Viel Geduld bei den Verhandlungen
Richtig findet es der luxemburgische Außenminister Jean Asselborn, die Beitrittsverhandlungen, die lange auf Sparflamme köchelten, zu beleben:
"Ich war dabei, 2004, als wir angefangen haben mit der Türkei. Wir sind jetzt elf Jahre danach. Was die Verhandlungen angeht, braucht man Geduld. Man darf nur einen Fehler nicht machen: Das ist Abbrechen."
Nicht abbrechen – ja. Beschleunigen – ja. Aber nicht um jeden Preis, meint der österreichische Außenminister Sebastian Kurz.
"Aus meiner Sicht ist ganz entscheidend, dass diese Verhandlungen zwar geführt werden können, dass man aber keinesfalls jetzt aufgrund der Flüchtlingskrise bei anderen Themen, wie zum Beispiel bei der Kurden-Problematik oder bei der menschenrechtlich noch immer sehr schwierigen Situation, wegsehen soll."
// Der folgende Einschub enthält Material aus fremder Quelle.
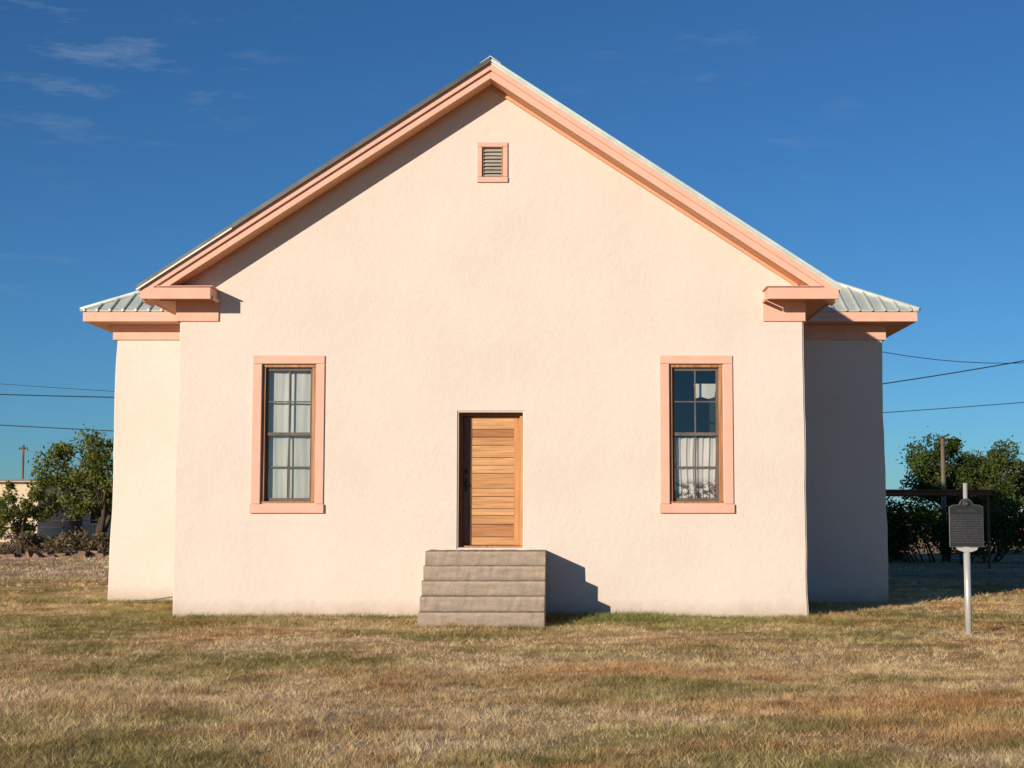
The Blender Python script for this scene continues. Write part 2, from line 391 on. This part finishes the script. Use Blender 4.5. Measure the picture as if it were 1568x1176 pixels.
ex,y0,y1,ze,ws=7.42,3.38,12.6,5.15,.53
rd=(y1-y0)/2; zr=ze+ws*rd
A=(CX-ex,y0,ze);Bq=(CX+ex,y0,ze);C=(CX+ex,y1,ze);D=(CX-ex,y1,ze);R1=(CX-ex+rd,y0+rd,zr);R2=(CX+ex-rd,y0+rd,zr)
o=mk('wing_hip_roof',[A,Bq,C,D,R1,R2],[(0,1,5,4),(1,2,5),(2,3,4,5),(3,0,4)],ROOF,B)
sm=o.modifiers.new('s','SOLIDIFY'); sm.thickness=.025; sm.offset=-1
V=[];F=[]
def rib(p,q,wv,h=.036,w=.022):
    p,q=Vector(p),Vector(q); wv=Vector(wv)*w; up=Vector((0,0,h)); k=len(V)
    V.extend([p-wv,p+wv,q+wv,q-wv,p-wv*.6+up,p+wv*.6+up,q+wv*.6+up,q-wv*.6+up]); F.extend([tuple(i+k for i in f) for f in BF])
x=-ex+.06
while x<ex:
    d=min(rd,ex-abs(x)); yy=y0+d
    if d>.05: rib((CX+x,y0-.03,ze-.012),(CX+x,yy,ze+ws*d),(1,0,0))
    x+=.2286
y=y0+.06
while y<y1:
    d=min(y-y0,y1-y)
    for s in (-1,1):
        if d>.05: rib((CX+s*(ex+.03),y,ze-.012),(CX+s*(ex-d),y,ze+ws*d),(0,1,0))
    y+=.2286
mk('wing_roof_ribs',V,F,ROOF,B)
tube_obj('hip_caps',[([(CX+s*ex,y0,ze+.012),(CX+s*(ex-rd),y0+rd,zr+.012)],.045) for s in (-1,1)],ROOF,B,6)
fx=ex-.03; fy0=y0+.03; fy1=y1-.03
boxes('wing_fascia',[(CX-fx,CX+fx,fy0,fy0+.03,4.955,5.125),(CX-fx,CX+fx,fy1-.03,fy1,4.955,5.125),
  (CX-fx,CX-fx+.03,fy0+.03,fy1-.03,4.955,5.125),(CX+fx-.03,CX+fx,fy0+.03,fy1-.03,4.955,5.125)],PEACH,B)
box('wing_soffit',CX-fx+.031,CX+fx-.031,fy0+.031,fy1-.031,4.952,4.975,SOFF,B)
def window(tag,w,trim,lace=False):
    x0,x1,z0,z1=w; E=empty('window_'+tag); E.parent=B
    t0,t1,tz0,tz1=trim
    boxes('surround',[(t0,x0-.004,-.028,-.001,z0-.01,z1+.006),(x1+.004,t1,-.028,-.001,z0-.01,z1+.006),(t0,t1,-.028,-.001,z1+.0085,tz1)],PEACH,E,.008)
    box('sill',t0-.015,t1+.012,-.05,-.001,tz0,z0-.013,PEACH,E,.008)
    y=.05
    boxes('wood_frame',[(x0+.002,x0+.045,y-.02,y+.10,z0+.03,z1-.045),(x1-.06,x1-.002,y-.02,y+.10,z0+.03,z1-.045),(x0+.002,x1-.002,y-.025,y+.10,z1-.043,z1-.002),
        (x0+.002,x1-.002,y-.045,y+.10,z0+.002,z0+.028)],WOODD,E,.004)
    a,b=x0+.047,x1-.062; zb,zt=z0+.03,z1-.047; zm=(zb+zt)/2
    def sash(nm,ya,za,zc):
        st=.036; L=[(a,a+st,ya,ya+.035,za,zc),(b-st,b,ya,ya+.035,za,zc),(a+st+.001,b-st-.001,ya,ya+.035,za,za+.05),(a+st+.001,b-st-.001,ya,ya+.035,zc-.045,zc)]
        cx=(a+b)/2; cz=(za+zc)/2
        L+=[(cx-.010,cx+.010,ya+.004,ya+.03,za+.051,zc-.046),(a+st+.001,cx-.011,ya+.004,ya+.03,cz-.010,cz+.010),(cx+.011,b-st-.001,ya+.004,ya+.03,cz-.010,cz+.010)]
        boxes(nm,L,SASH,E,.002)
        mk(nm+'_glass',[(a+st,ya+.02,za+.04),(b-st,ya+.02,za+.04),(b-st,ya+.021,zc-.04),(a+st,ya+.0205,zc-.04)],[(0,1,2,3)],GL,E)
    sash('upper_sash',.085,zm-.02,zt); sash('lower_sash',.122,zb,zm+.025)
    bv=boxv(x0+.003,x1-.003,.16,.98,z0+.003,z1-.003); mk('dark_room_box',bv,[f for f in BF if f!=(0,1,5,4)],DARK,E)  # near-black box; the unlit room's darkness is put into its colour
    def curtain(nm,xa,xb,za,zb_,yc,amp,fr,mat,sd):
        r=random.Random(sd); n=90; mrow=10; V=[];F=[]
        ph=[r.uniform(0,6) for _ in range(4)]
        for j in range(mrow+1):
            tz=j/mrow; z=za+(zb_-za)*tz
            for i in range(n+1):
                t=i/n; x=xa+(xb-xa)*t
                yy=yc+amp*(math.sin(t*fr+ph[0]+.5*math.sin(tz*3))+.5*math.sin(t*fr*2.3+ph[1]+tz)+.3*math.sin(t*fr*.4+ph[2]))
                V.append((x+.01*math.sin(tz*5+t*4),yy,z+(.012*math.sin(t*9+ph[3]) if j==0 else 0)))
        for j in range(mrow):
            for i in range(n): k=j*(n+1)+i; F.append((k,k+1,k+n+2,k+n+1))
        mk(nm,V,F,mat,E,smooth=True)
    if not lace:
        curtain('curtain_left',x0+.04,(x0+x1)/2-.03,z0+.04,z1-.04,.19,.006,9,CURT,3)
        curtain('curtain_right',(x0+x1)/2-.035,x1-.04,z0+.04,z1-.04,.205,.007,8,CURT,8)
    else:
        curtain('lace_curtain',x0+.03,x1-.04,z0+.03,(z0+z1)/2-.05,.20,.014,42,CURT2,5)
        tube_obj('curtain_rod',[([(x0+.01,.19,(z0+z1)/2-.05),(x1-.01,.19,(z0+z1)/2-.05)],.006)],BRASS,E)
        curtain('folded_paper_blind',(x0+x1)/2-.0,x1-.09,z1-.50,z1-.28,.24,.001,2,CURT,9)
window('west',LW,(-4.745,-3.64,1.575,3.99))
window('east',RW,(1.51,2.625,1.575,3.99),True)
E=empty('gable_vent'); E.parent=B
x0,x1,z0,z1=VT
boxes('vent_surround',[(x0-.075,x0-.003,-.03,-.001,z0,z1),(x1+.003,x1+.075,-.03,-.001,z0,z1),(x0-.075,x1+.075,-.03,-.001,z1+.003,z1+.075),(x0-.08,x1+.08,-.035,-.001,z0-.085,z0-.003)],PEACH,E,.006)
V=[];F=[]
for i in range(8):
    z=z0+.012+i*(z1-z0-.02)/8; k=len(V)
    V+=[(x0+.02,.005,z),(x1-.02,.005,z+.004*math.sin(i*3)),(x1-.02,.055,z+.045),(x0+.02,.055,z+.045),(x0+.02,.005,z+.012),(x1-.02,.005,z+.012),(x1-.02,.055,z+.057),(x0+.02,.055,z+.057)]
    F+=[tuple(j+k for j in f) for f in BF]
mk('louvres',V,F,paint('weathered_louvre',(.50,.44,.36),.15,.8),E)
boxes('vent_frame',[(x0+.002,x0+.02,-.0,.06,z0+.002,z1-.002),(x1-.02,x1-.002,-.0,.06,z0+.002,z1-.002)],WOODD,E)
box('vent_back',x0+.002,x1-.002,.12,.14,z0+.002,z1-.002,DARK,E)
E=empty('plank_door'); E.parent=B
x0,x1,z0,z1=DX0,DX1,DZ0,DZ1; yd=.27
boxes('door_frame',[(x0+.004,x0+.05,yd-.10,yd+.1,z0+.03,z1-.05),(x0+.004,x1-.004,yd-.10,yd+.1,z1-.048,z1-.004)],WOODK,E,.004)  # left jamb and head use the pine with shadow painted in
boxes('door_frame_right_jamb',[(x1-.05,x1-.004,yd-.12,yd+.1,z0+.03,z1-.05)],WOODV,E,.004)
box('threshold',x0+.004,x1-.004,yd-.12,yd+.1,z0+.002,z0+.028,WOODD,E,.004)
boxes('stiles',[(x0+.052,x0+.19,yd+.0,yd+.045,z0+.032,z1-.052)],WOODK,E,.003)  # left stile, same pine with the reveal's shadow painted in
boxes('right_stile',[(x1-.14,x1-.052,yd+.0,yd+.045,z0+.032,z1-.052)],WOODV,E,.003)
hs=[.13,.20,.14,.11,.20,.13,.24,.13,.12,.20,.13,.13,.20]; tot=sum(hs); H=z1-.052-z0-.034
V=[];F=[];at=[];z=z0+.033; rr_=random.Random(12)
for i,h in enumerate(hs):
    h=h/tot*H; k=len(V); yy=yd+.008+rr_.uniform(-.002,.002)
    V+=boxv(x0+.192,x1-.142,yy,yy+.03,z+.0045,z+h-.0045); F+=[tuple(j+k for j in f) for f in BF]; at+=[rr_.random()]*8; z+=h
o=mk('planks',V,F,WOODH,E)
a=o.data.attributes.new('rnd','FLOAT','POINT'); a.data.foreach_set('value',at)
box('door_backing',x0+.1,x1-.1,yd+.047,yd+.06,z0+.03,z1-.05,DARK,E)
bpy.ops.mesh.primitive_uv_sphere_add(segments=20,ring_count=12,radius=.03,location=(x0+.11,yd-.055,z0+.97)); k=bpy.context.object; k.name='door_knob'; k.data.materials.append(BRASS); k.parent=E
tube_obj('knob_stem',[([(x0+.11,yd,z0+.97),(x0+.11,yd-.04,z0+.97)],.012)],BRASS,E,10)
box('lock_plate',x0+.085,x0+.135,yd-.006,yd-.0005,z0+.86,z0+1.06,BRASS,E,.002)
tube_obj('deadbolt',[([(x0+.11,yd,z0+1.16),(x0+.11,yd-.02,z0+1.16)],.026)],BRASS,E,14)
# ---- steps
sx0,sx1=-2.0,-.235; n=5; rh=1.02/n
pts=[(-.003,-.2)]; y=-.86-.27*4
pts.append((y,-.2))
for i in range(n):
    pts.append((y,rh*(i+1)))
    if i<n-1: y+=.27; pts.append((y,rh*(i+1)))
pts.append((-.003,1.02))
V=[];nx=26
r=random.Random(3)
for i in range(nx+1):
    x=sx0+(sx1-sx0)*i/nx
    for (yy,zz) in pts:
        V.append((x+(r.uniform(-.004,.004) if i in(0,nx) else 0),yy+(r.uniform(-.006,.006) if yy<-.1 else 0),zz+(r.uniform(-.006,.004) if zz>0 else 0)))
m_=len(pts); F=[tuple(range(m_)),tuple(nx*m_+j for j in range(m_))]
for i in range(nx):
    for j in range(m_): F.append((i*m_+j,i*m_+(j+1)%m_,(i+1)*m_+(j+1)%m_,(i+1)*m_+j))
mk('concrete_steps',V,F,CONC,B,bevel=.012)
tube_obj('loose_cable',[([(CX-6.55,3.86,.03),(CX-6.2,3.86,.04),(CX-5.8,3.87,.10),(CX-5.45,3.87,.22),(CX-5.2,3.87,.38),(CX-5.0,3.87,.55),(CX-4.8,3.87,.60)],.006)],paint('grey_cable',(.35,.32,.28)),B,5)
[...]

Neues Kapitel zu Wirtschaftsfragen
Das neue Kapitel, das zu verhandeln begonnen werden soll, ist das Kapitel 17 über Wirtschafts- und Währungsfragen. Zwar ist dieses Kapitel vielleicht weniger brisant, als wenn man über die Justiz oder über Bürgerrechte, Medienfreiheit oder Ähnliches zu verhandeln beginnen würde. Aber ein "leichtes" Verhandlungsthema ist es damit keineswegs, sagt der politische Analyst der Brüsseler Denkfabrik Carnegie Europe, Jan Techau:
"Da steckt etwas ganz, ganz Zentrales drin: Es ist erst einige Wochen her, dass die Türkei per Gesetz die Unabhängigkeit ihrer Zentralbank abgeschafft hat. Und das ist ja eine der großen, wichtigen Voraussetzungen für den EU-Beitritt, dass eine unabhängige Zentralbank existiert – eine auf die die Politik keinen direkten Einfluss nehmen kann. Erdogan hat das sozusagen "einkassiert". So steckt also in dieser Wirtschafts- und Finanzfrage ein ganz, ganz harter Kern."
Beitrittsverhandlungen sind aus Sicht Techaus der einzige Hebel, den die EU aktuell hat, um auf die Türkei einwirken zu können. Das gilt allerdings nur, solange es innerhalb des Landes noch Kräfte gibt – wenn auch tendenziell weniger als zu Beginn der Beitrittsverhandlungen 2004 – denen an einer Integration in die EU als mittel- oder langfristige Perspektive gelegen ist.
"Da besinnt man sich jetzt im Moment der Krise zurück auf das einzige Instrument, das einem bleibt: die Beitrittsverhandlungen. Das sieht vordergründig erst mal aus wie eine Niederlage – das ist es zum Teil auch. Aber es ist, wenn man es klug spielt, mittel- und langfristig, wie man wieder einen Hebel kriegen kann, mit dem man die Türkei sozusagen auch 'kriegt'."
Ein schaler Beigeschmack bleibt
Dass nicht jedem in der EU wohl dabei ist, dass die Zusammenarbeit mit der Türkei Erdogans über der Flüchtlingskrise und im Zusammenhang mit der Terrorbekämpfung eine so spürbar gesteigerte Bedeutung bekommen hat, das hörte allerdings man heute in Brüssel nicht nur aus den Worten des österreichischen Außenministers heraus.
"Ich glaube, dass es sinnvoll sein kann, bei einigen Bereichen zu kooperieren, wie zum Beispiel bei der Rückstellung von Flüchtlingen. Ich glaube aber, dass es auch Bereiche gibt, die wir selbst erledigen sollte – wie die Sicherung der EU-Außengrenzen. Wenn wir das nicht selbst zusammenbringen, dann begeben wir uns in eine Abhängigkeit, die gefährlich ist."
Ob es je zu einem EU-Beitritt der Türkei kommt? Frank Walter Steinmeier sieht große Hindernisse:
"Was die größten sind, kann man gar nicht sagen. Es gibt jedenfalls unterschiedliche Vorstellungen im Bereich rechtstaatlicher Verfahren."
Eine Mitgliedschaft der Türkei in der EU hält auch der politische Beobachter Jan Techau für in absehbarer Zeit wenig wahrscheinlich:
"Mit 'niemals' und 'jemals' ist man ja in Europa noch nie so gut gefahren. Dieser Kontinent überrascht einen ja immer wieder. Die Voraussetzungen sind sehr, sehr schwer. Natürlich gibt es irgendwann auch eine Zeit nach Erdogan."